Heinz Werner Zimmermann
Heinz Werner Zimmermann was a German composer, focused on contemporary sacred music. He was professor of composition at the Spandauer Kirchenmusikschule and the Frankfurt University of Music and Performing Arts, and held several honorary doctorates from the Wittenberg University in Springfield, Ohio, U.S., and from Leipzig University. He is known for church music influenced by jazz, such as motets for choir with plucked bass.
Life
Zimmermann was born in Freiburg im Breisgau and had his first composition instruction from 1946 to 1948 with Julius Weismann. He studied from 1950 to 1954 at the Kirchenmusikalisches Institut Heidelberg in Heidelberg, with Wolfgang Fortner. After passing his examinations at the Freiburg Conservatory, supervised by Harald Genzmer, he became Fortner's successor in Heidelberg immediately.
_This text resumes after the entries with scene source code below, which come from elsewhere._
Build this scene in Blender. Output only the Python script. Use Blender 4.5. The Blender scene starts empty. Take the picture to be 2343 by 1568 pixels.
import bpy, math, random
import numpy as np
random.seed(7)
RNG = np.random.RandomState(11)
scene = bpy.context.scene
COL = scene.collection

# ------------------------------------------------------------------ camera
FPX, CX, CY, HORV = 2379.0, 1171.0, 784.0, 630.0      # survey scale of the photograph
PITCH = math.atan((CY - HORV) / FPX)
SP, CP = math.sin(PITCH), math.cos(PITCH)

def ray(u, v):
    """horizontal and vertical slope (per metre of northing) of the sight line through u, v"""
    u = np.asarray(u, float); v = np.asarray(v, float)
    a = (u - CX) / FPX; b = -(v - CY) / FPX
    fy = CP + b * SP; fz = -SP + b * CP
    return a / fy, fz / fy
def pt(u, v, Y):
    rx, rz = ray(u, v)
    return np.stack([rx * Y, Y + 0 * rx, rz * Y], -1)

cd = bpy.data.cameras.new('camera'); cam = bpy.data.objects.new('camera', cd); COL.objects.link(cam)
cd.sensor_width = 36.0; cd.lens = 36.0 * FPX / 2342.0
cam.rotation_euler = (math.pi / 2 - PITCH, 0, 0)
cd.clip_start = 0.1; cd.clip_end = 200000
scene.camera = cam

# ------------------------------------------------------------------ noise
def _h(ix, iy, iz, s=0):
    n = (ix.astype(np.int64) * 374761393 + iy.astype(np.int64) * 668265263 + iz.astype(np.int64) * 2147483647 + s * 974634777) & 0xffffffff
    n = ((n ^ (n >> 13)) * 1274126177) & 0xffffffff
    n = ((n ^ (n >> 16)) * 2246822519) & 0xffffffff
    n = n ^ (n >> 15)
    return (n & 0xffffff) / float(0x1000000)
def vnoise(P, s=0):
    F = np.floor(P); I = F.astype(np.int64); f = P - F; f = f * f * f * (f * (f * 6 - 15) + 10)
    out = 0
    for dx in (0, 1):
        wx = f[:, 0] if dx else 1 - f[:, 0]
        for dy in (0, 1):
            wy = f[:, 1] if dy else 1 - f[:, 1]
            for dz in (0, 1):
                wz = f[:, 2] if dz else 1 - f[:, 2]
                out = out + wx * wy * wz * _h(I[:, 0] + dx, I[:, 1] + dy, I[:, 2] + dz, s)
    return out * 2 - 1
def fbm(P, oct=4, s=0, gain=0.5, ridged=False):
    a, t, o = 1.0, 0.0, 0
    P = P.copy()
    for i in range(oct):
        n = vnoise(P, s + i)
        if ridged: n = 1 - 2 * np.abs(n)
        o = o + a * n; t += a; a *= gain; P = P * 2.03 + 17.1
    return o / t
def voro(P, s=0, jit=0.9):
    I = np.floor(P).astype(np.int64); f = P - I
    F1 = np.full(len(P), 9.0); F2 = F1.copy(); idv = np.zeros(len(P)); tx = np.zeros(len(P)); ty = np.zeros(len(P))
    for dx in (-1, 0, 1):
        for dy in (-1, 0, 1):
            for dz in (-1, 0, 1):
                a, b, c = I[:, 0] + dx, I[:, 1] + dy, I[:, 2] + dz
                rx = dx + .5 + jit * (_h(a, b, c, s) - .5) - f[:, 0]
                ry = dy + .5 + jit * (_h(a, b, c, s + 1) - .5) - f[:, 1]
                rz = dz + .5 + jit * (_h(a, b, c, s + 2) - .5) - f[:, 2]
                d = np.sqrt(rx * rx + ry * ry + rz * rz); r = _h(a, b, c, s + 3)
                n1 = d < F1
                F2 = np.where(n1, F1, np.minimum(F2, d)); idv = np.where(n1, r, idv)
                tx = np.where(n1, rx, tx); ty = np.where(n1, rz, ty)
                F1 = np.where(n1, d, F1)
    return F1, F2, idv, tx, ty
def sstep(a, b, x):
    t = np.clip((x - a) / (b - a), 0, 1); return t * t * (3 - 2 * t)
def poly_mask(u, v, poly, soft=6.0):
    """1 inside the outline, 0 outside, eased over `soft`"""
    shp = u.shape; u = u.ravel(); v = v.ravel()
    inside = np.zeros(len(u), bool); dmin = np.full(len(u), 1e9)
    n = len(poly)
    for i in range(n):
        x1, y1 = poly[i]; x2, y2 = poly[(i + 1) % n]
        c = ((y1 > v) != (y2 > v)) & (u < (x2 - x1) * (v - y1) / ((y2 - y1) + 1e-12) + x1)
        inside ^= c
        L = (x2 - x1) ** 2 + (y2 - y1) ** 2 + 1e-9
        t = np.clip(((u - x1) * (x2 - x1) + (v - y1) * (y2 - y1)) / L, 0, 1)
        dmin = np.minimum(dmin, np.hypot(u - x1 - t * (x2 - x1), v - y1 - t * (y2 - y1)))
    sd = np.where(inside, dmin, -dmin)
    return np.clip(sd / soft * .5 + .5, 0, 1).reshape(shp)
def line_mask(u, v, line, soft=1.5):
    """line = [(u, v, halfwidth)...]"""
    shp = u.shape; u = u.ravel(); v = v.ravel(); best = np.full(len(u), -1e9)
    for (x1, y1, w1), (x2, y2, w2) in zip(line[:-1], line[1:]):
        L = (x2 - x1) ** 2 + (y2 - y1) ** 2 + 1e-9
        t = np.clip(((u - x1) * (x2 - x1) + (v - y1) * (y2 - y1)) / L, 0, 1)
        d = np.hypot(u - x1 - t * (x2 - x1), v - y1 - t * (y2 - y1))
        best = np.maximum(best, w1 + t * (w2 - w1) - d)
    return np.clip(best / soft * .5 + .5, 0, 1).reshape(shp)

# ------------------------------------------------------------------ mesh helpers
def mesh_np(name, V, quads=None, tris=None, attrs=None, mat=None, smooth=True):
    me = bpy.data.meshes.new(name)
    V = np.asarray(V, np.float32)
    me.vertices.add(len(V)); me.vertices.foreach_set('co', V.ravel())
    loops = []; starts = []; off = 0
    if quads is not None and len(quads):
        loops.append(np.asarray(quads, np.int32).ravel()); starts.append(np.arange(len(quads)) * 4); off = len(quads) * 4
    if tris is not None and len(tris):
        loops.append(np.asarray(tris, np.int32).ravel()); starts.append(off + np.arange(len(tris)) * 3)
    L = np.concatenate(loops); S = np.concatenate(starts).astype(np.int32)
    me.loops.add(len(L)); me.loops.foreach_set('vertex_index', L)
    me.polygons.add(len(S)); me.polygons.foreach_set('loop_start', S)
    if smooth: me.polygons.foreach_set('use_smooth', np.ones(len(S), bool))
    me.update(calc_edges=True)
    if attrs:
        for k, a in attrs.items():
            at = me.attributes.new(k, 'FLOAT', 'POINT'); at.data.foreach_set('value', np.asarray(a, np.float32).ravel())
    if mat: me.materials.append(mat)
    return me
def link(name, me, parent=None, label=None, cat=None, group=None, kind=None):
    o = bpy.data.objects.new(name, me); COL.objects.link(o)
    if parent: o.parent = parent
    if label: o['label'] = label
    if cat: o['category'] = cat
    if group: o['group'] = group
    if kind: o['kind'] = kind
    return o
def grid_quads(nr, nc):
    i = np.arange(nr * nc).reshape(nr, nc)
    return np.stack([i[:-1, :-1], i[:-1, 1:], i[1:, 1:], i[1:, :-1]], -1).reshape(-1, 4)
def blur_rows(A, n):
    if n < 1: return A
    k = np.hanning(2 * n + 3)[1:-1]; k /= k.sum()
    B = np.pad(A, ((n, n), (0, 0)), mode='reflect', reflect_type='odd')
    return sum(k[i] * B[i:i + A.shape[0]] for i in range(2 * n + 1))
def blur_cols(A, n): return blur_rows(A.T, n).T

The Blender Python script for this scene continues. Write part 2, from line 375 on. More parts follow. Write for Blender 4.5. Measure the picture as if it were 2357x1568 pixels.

Here he maintained close contacts with the musicologist Thrasybulos Georgiades, whose rhythm and language studies influenced him the most, along with his occupation with American spirituals and jazz.From 1963 to 1976, Zimmermann was director of the Spandauer Kirchenmusikschule in Spandau, and then from 1975 to 1996 as successor to Kurt Hessenberg as composition teacher at the Frankfurt University of Music and Performing Arts.